* Task
Your task is to transcribe the records exactly, skipping every image.

▼

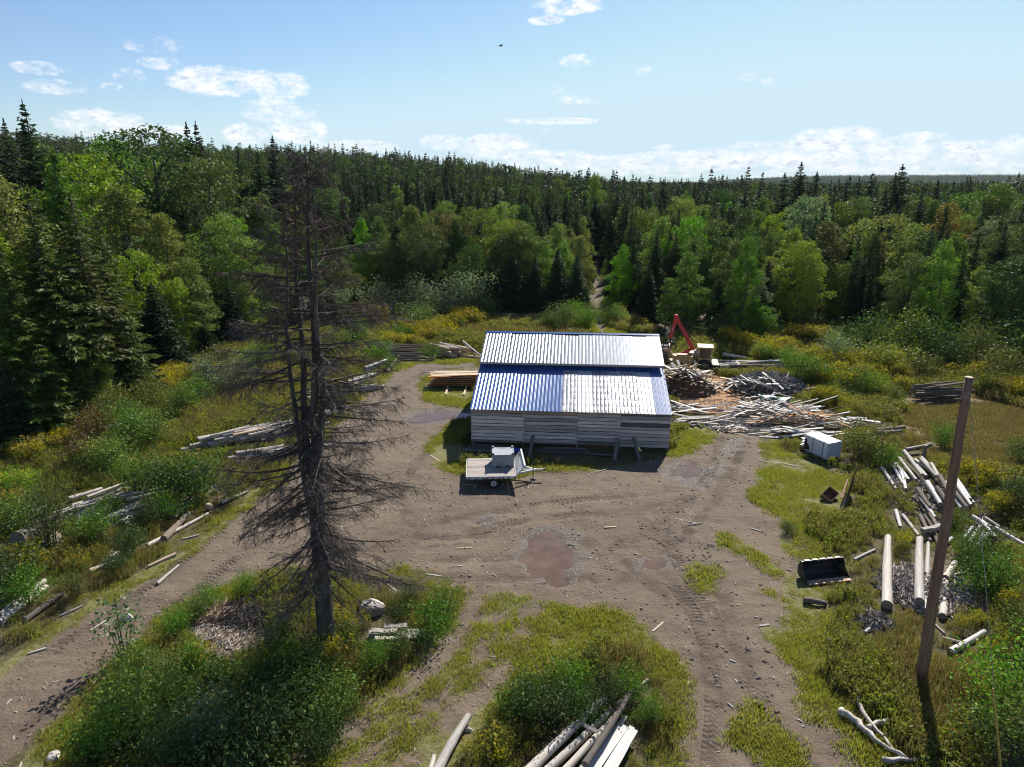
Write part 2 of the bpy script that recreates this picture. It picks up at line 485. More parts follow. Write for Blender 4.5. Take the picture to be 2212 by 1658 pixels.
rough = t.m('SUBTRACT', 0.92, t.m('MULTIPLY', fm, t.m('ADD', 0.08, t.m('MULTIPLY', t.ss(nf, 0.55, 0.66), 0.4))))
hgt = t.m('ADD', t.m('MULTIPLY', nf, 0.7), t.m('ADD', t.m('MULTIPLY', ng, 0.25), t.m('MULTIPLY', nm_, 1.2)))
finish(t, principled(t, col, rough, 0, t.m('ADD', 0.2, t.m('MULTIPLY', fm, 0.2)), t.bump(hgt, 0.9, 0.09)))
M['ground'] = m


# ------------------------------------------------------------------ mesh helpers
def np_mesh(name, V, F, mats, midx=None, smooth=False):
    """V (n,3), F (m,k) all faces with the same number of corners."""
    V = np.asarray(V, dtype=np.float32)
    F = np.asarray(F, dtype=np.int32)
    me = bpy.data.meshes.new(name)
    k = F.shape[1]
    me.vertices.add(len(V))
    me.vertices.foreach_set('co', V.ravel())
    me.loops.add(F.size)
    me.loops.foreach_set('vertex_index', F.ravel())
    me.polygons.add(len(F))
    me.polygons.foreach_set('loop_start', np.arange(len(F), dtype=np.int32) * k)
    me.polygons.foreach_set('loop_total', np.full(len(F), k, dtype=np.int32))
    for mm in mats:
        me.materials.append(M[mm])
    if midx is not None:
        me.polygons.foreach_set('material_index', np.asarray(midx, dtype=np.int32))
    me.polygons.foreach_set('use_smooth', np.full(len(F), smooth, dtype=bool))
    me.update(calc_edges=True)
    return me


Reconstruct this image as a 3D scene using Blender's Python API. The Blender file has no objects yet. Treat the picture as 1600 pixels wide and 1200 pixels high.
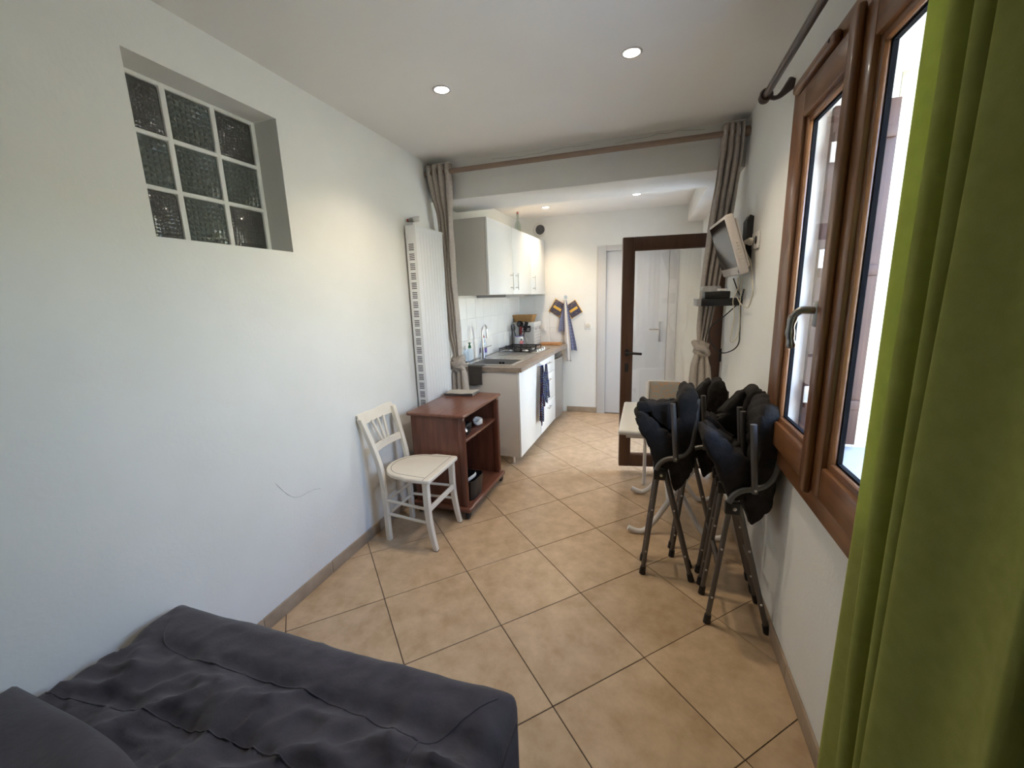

▲

* Response to the task
Write part 2 of the bpy script that recreates this picture. It picks up at line 485. More parts follow. Write for Blender 4.5. Take the picture to be 2212 by 1658 pixels.
rough = t.m('SUBTRACT', 0.92, t.m('MULTIPLY', fm, t.m('ADD', 0.08, t.m('MULTIPLY', t.ss(nf, 0.55, 0.66), 0.4))))
hgt = t.m('ADD', t.m('MULTIPLY', nf, 0.7), t.m('ADD', t.m('MULTIPLY', ng, 0.25), t.m('MULTIPLY', nm_, 1.2)))
finish(t, principled(t, col, rough, 0, t.m('ADD', 0.2, t.m('MULTIPLY', fm, 0.2)), t.bump(hgt, 0.9, 0.09)))
M['ground'] = m


# ------------------------------------------------------------------ mesh helpers
def np_mesh(name, V, F, mats, midx=None, smooth=False):
    """V (n,3), F (m,k) all faces with the same number of corners."""
    V = np.asarray(V, dtype=np.float32)
    F = np.asarray(F, dtype=np.int32)
    me = bpy.data.meshes.new(name)
    k = F.shape[1]
    me.vertices.add(len(V))
    me.vertices.foreach_set('co', V.ravel())
    me.loops.add(F.size)
    me.loops.foreach_set('vertex_index', F.ravel())
    me.polygons.add(len(F))
    me.polygons.foreach_set('loop_start', np.arange(len(F), dtype=np.int32) * k)
    me.polygons.foreach_set('loop_total', np.full(len(F), k, dtype=np.int32))
    for mm in mats:
        me.materials.append(M[mm])
    if midx is not None:
        me.polygons.foreach_set('material_index', np.asarray(midx, dtype=np.int32))
    me.polygons.foreach_set('use_smooth', np.full(len(F), smooth, dtype=bool))
    me.update(calc_edges=True)
    return me


Reconstruct this image as a 3D scene using Blender's Python API. The Blender file has no objects yet. Treat the picture as 1600 pixels wide and 1200 pixels high.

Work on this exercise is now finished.